Uematsu, who was attending a meeting in Kyoto when the earthquake struck, said in an e-mail to Episcopal News Service that the scale of damage and devastation has caused great difficulty in communicating throughout the province. As of 10:30 a.m. EST, he said that he had not heard from the Diocese of Tohoku, which he said "has been hit most by the earthquakes and tsunamis, and I am very concerned for Bishop John Kato and churches and people in his diocese."

Chikako Miriam Tsukada, a member of the Episcopal Church's Episcopal Asiamerica Ministries and convener of its Japanese Convocation, is currently in Tokyo, which "is calm and safe, but a lot of people can't go home as a lot of public transportation is not working," he said in an e-mail to church partners.

"Some government offices, hotels, halls and college campus are open for those people so that they can stay safe in the building overnight," he reported.

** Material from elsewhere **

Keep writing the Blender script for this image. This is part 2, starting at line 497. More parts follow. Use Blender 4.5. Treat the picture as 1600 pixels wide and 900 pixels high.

However, he expressed concern about the northern part of Japan, in particular Miyagi and Aomori, which "is suffering a lot [and] lots of people are still missing. Please keep Japan in your prayers."

"It was the biggest shake I have ever experienced," Shinya Samuel Yawata, secretary for the Nippon Sei Ko Kai, told the U.K.-based USPG mission agency, according to an Anglican Communion News Servicereport. While the provincial office did not suffer any damage and is still functioning, Yawata said that the diocesan office in Tohoku in the northeast region of Japan could not be reached. "So we do not know how bad it could be, but I am afraid there probably is much damage in that area."

Rachel Parry, the USPG's regional manager for Asia, said on the organization's website that "we keep all the affected people in Japan, and in particular our fellow Anglicans, especially those who have not yet been able to be reached in Tohoku diocese, in our thoughts and prayers."

Yawata said that all phone lines are down because of heavy usage. "In Tokyo and the vicinity there is slight damage and some fires, but it is not detrimental," he told the Anglican Communion News Service.

Several aftershocks have been reported in Japan, while other countries in the Pacific Ocean prepare for the impact of the resulting tsunami.

Sally Keeble, director for the Anglican Communion's Alliance for Development, Relief and Advocacy, said that she is working with agencies in all countries likely to be affected by the earthquake. "We will be coordinating contact points for people who might wish to offer help or who might need to be in receipt of help," she said, according to ACNS. The alliance also will be contacting Anglican and Episcopal agencies to find out what they are doing to assist, she said.